Dataset extract:
----------------
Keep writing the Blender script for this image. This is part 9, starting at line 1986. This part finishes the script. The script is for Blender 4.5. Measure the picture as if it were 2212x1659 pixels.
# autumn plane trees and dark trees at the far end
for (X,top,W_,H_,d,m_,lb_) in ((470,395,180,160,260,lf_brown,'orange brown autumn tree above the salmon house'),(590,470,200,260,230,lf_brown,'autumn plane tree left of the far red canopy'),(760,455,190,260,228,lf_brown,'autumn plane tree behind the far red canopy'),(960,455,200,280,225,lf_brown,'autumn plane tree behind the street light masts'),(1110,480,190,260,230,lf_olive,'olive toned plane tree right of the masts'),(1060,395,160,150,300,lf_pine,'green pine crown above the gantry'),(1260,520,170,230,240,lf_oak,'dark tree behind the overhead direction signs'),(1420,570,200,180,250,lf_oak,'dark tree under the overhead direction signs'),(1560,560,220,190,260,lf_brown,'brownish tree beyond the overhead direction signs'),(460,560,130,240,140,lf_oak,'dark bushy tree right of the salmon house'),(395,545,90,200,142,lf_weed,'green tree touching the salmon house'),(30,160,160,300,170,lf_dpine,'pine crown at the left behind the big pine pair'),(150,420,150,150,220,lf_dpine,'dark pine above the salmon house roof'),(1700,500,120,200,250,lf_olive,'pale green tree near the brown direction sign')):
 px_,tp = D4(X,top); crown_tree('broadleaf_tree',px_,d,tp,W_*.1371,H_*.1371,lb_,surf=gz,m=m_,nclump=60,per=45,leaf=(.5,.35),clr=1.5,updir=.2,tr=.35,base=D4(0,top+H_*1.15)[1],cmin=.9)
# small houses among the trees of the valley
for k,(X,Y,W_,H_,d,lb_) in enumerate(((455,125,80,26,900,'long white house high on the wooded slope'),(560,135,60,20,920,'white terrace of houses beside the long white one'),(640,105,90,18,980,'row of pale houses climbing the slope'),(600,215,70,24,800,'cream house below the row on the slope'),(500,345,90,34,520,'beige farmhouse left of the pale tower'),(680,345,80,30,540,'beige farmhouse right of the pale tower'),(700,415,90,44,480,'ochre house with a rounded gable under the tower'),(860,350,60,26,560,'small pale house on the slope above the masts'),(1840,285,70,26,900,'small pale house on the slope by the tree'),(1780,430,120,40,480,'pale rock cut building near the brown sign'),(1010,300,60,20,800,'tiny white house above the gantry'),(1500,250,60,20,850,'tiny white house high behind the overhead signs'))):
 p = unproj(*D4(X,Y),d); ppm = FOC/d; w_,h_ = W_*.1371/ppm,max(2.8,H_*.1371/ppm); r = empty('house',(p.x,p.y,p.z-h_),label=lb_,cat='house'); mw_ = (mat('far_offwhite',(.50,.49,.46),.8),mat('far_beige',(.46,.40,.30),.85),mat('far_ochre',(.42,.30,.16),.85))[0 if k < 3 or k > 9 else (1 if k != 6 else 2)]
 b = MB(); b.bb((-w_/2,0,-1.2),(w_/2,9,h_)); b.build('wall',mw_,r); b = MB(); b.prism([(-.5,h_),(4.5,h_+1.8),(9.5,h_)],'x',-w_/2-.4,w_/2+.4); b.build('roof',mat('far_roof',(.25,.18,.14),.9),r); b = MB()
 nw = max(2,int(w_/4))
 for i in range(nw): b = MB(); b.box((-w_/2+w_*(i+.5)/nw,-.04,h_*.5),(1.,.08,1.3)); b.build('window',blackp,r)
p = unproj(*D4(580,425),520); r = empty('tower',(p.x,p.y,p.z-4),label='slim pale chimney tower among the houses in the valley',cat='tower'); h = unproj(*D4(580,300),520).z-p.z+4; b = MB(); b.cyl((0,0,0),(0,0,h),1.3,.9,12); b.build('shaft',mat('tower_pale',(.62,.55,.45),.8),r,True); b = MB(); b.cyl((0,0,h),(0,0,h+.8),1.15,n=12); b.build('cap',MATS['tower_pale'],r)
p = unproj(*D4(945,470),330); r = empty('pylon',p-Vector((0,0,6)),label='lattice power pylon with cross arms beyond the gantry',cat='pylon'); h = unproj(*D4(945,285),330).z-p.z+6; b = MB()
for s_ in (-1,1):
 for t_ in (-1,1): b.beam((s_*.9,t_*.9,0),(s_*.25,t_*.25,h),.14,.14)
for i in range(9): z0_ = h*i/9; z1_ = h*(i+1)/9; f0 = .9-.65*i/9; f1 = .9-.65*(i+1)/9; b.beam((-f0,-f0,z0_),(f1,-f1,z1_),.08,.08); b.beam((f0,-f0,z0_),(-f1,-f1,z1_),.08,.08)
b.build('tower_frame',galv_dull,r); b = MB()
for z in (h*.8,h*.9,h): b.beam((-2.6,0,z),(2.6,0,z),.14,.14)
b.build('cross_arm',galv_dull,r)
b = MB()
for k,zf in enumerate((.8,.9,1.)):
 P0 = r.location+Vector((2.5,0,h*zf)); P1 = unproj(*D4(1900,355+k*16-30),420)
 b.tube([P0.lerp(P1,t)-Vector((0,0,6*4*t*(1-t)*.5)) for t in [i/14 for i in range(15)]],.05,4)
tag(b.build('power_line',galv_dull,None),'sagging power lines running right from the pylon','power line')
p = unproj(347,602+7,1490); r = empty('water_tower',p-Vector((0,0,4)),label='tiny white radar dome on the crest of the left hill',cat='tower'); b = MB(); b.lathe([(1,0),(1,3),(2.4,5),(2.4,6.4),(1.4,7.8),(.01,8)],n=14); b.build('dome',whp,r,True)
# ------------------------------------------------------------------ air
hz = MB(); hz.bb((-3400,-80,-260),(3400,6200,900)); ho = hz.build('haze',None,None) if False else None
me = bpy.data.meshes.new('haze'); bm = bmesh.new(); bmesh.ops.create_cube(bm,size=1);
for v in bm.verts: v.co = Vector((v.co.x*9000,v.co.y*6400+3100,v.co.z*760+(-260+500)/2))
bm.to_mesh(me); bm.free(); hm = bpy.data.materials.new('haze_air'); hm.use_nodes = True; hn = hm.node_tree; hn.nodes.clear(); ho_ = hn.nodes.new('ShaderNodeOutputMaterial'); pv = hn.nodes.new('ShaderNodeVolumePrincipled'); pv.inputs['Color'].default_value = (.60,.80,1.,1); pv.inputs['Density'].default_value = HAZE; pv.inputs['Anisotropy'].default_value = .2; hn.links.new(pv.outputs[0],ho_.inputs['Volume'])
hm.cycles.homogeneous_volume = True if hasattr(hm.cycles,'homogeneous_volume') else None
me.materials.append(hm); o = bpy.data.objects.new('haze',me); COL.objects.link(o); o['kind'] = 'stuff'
----------------
Exercise aim: Print the whole listing exactly as it is.

Result:
Keep writing the Blender script for this image. This is part 9, starting at line 1986. This part finishes the script. The script is for Blender 4.5. Measure the picture as if it were 2212x1659 pixels.
# autumn plane trees and dark trees at the far end
for (X,top,W_,H_,d,m_,lb_) in ((470,395,180,160,260,lf_brown,'orange brown autumn tree above the salmon house'),(590,470,200,260,230,lf_brown,'autumn plane tree left of the far red canopy'),(760,455,190,260,228,lf_brown,'autumn plane tree behind the far red canopy'),(960,455,200,280,225,lf_brown,'autumn plane tree behind the street light masts'),(1110,480,190,260,230,lf_olive,'olive toned plane tree right of the masts'),(1060,395,160,150,300,lf_pine,'green pine crown above the gantry'),(1260,520,170,230,240,lf_oak,'dark tree behind the overhead direction signs'),(1420,570,200,180,250,lf_oak,'dark tree under the overhead direction signs'),(1560,560,220,190,260,lf_brown,'brownish tree beyond the overhead direction signs'),(460,560,130,240,140,lf_oak,'dark bushy tree right of the salmon house'),(395,545,90,200,142,lf_weed,'green tree touching the salmon house'),(30,160,160,300,170,lf_dpine,'pine crown at the left behind the big pine pair'),(150,420,150,150,220,lf_dpine,'dark pine above the salmon house roof'),(1700,500,120,200,250,lf_olive,'pale green tree near the brown direction sign')):
 px_,tp = D4(X,top); crown_tree('broadleaf_tree',px_,d,tp,W_*.1371,H_*.1371,lb_,surf=gz,m=m_,nclump=60,per=45,leaf=(.5,.35),clr=1.5,updir=.2,tr=.35,base=D4(0,top+H_*1.15)[1],cmin=.9)
# small houses among the trees of the valley
for k,(X,Y,W_,H_,d,lb_) in enumerate(((455,125,80,26,900,'long white house high on the wooded slope'),(560,135,60,20,920,'white terrace of houses beside the long white one'),(640,105,90,18,980,'row of pale houses climbing the slope'),(600,215,70,24,800,'cream house below the row on the slope'),(500,345,90,34,520,'beige farmhouse left of the pale tower'),(680,345,80,30,540,'beige farmhouse right of the pale tower'),(700,415,90,44,480,'ochre house with a rounded gable under the tower'),(860,350,60,26,560,'small pale house on the slope above the masts'),(1840,285,70,26,900,'small pale house on the slope by the tree'),(1780,430,120,40,480,'pale rock cut building near the brown sign'),(1010,300,60,20,800,'tiny white house above the gantry'),(1500,250,60,20,850,'tiny white house high behind the overhead signs'))):
 p = unproj(*D4(X,Y),d); ppm = FOC/d; w_,h_ = W_*.1371/ppm,max(2.8,H_*.1371/ppm); r = empty('house',(p.x,p.y,p.z-h_),label=lb_,cat='house'); mw_ = (mat('far_offwhite',(.50,.49,.46),.8),mat('far_beige',(.46,.40,.30),.85),mat('far_ochre',(.42,.30,.16),.85))[0 if k < 3 or k > 9 else (1 if k != 6 else 2)]
 b = MB(); b.bb((-w_/2,0,-1.2),(w_/2,9,h_)); b.build('wall',mw_,r); b = MB(); b.prism([(-.5,h_),(4.5,h_+1.8),(9.5,h_)],'x',-w_/2-.4,w_/2+.4); b.build('roof',mat('far_roof',(.25,.18,.14),.9),r); b = MB()
 nw = max(2,int(w_/4))
 for i in range(nw): b = MB(); b.box((-w_/2+w_*(i+.5)/nw,-.04,h_*.5),(1.,.08,1.3)); b.build('window',blackp,r)
p = unproj(*D4(580,425),520); r = empty('tower',(p.x,p.y,p.z-4),label='slim pale chimney tower among the houses in the valley',cat='tower'); h = unproj(*D4(580,300),520).z-p.z+4; b = MB(); b.cyl((0,0,0),(0,0,h),1.3,.9,12); b.build('shaft',mat('tower_pale',(.62,.55,.45),.8),r,True); b = MB(); b.cyl((0,0,h),(0,0,h+.8),1.15,n=12); b.build('cap',MATS['tower_pale'],r)
p = unproj(*D4(945,470),330); r = empty('pylon',p-Vector((0,0,6)),label='lattice power pylon with cross arms beyond the gantry',cat='pylon'); h = unproj(*D4(945,285),330).z-p.z+6; b = MB()
for s_ in (-1,1):
 for t_ in (-1,1): b.beam((s_*.9,t_*.9,0),(s_*.25,t_*.25,h),.14,.14)
for i in range(9): z0_ = h*i/9; z1_ = h*(i+1)/9; f0 = .9-.65*i/9; f1 = .9-.65*(i+1)/9; b.beam((-f0,-f0,z0_),(f1,-f1,z1_),.08,.08); b.beam((f0,-f0,z0_),(-f1,-f1,z1_),.08,.08)
b.build('tower_frame',galv_dull,r); b = MB()
for z in (h*.8,h*.9,h): b.beam((-2.6,0,z),(2.6,0,z),.14,.14)
b.build('cross_arm',galv_dull,r)
b = MB()
for k,zf in enumerate((.8,.9,1.)):
 P0 = r.location+Vector((2.5,0,h*zf)); P1 = unproj(*D4(1900,355+k*16-30),420)
 b.tube([P0.lerp(P1,t)-Vector((0,0,6*4*t*(1-t)*.5)) for t in [i/14 for i in range(15)]],.05,4)
tag(b.build('power_line',galv_dull,None),'sagging power lines running right from the pylon','power line')
p = unproj(347,602+7,1490); r = empty('water_tower',p-Vector((0,0,4)),label='tiny white radar dome on the crest of the left hill',cat='tower'); b = MB(); b.lathe([(1,0),(1,3),(2.4,5),(2.4,6.4),(1.4,7.8),(.01,8)],n=14); b.build('dome',whp,r,True)
# ------------------------------------------------------------------ air
hz = MB(); hz.bb((-3400,-80,-260),(3400,6200,900)); ho = hz.build('haze',None,None) if False else None
me = bpy.data.meshes.new('haze'); bm = bmesh.new(); bmesh.ops.create_cube(bm,size=1);
for v in bm.verts: v.co = Vector((v.co.x*9000,v.co.y*6400+3100,v.co.z*760+(-260+500)/2))
bm.to_mesh(me); bm.free(); hm = bpy.data.materials.new('haze_air'); hm.use_nodes = True; hn = hm.node_tree; hn.nodes.clear(); ho_ = hn.nodes.new('ShaderNodeOutputMaterial'); pv = hn.nodes.new('ShaderNodeVolumePrincipled'); pv.inputs['Color'].default_value = (.60,.80,1.,1); pv.inputs['Density'].default_value = HAZE; pv.inputs['Anisotropy'].default_value = .2; hn.links.new(pv.outputs[0],ho_.inputs['Volume'])
hm.cycles.homogeneous_volume = True if hasattr(hm.cycles,'homogeneous_volume') else None
me.materials.append(hm); o = bpy.data.objects.new('haze',me); COL.objects.link(o); o['kind'] = 'stuff'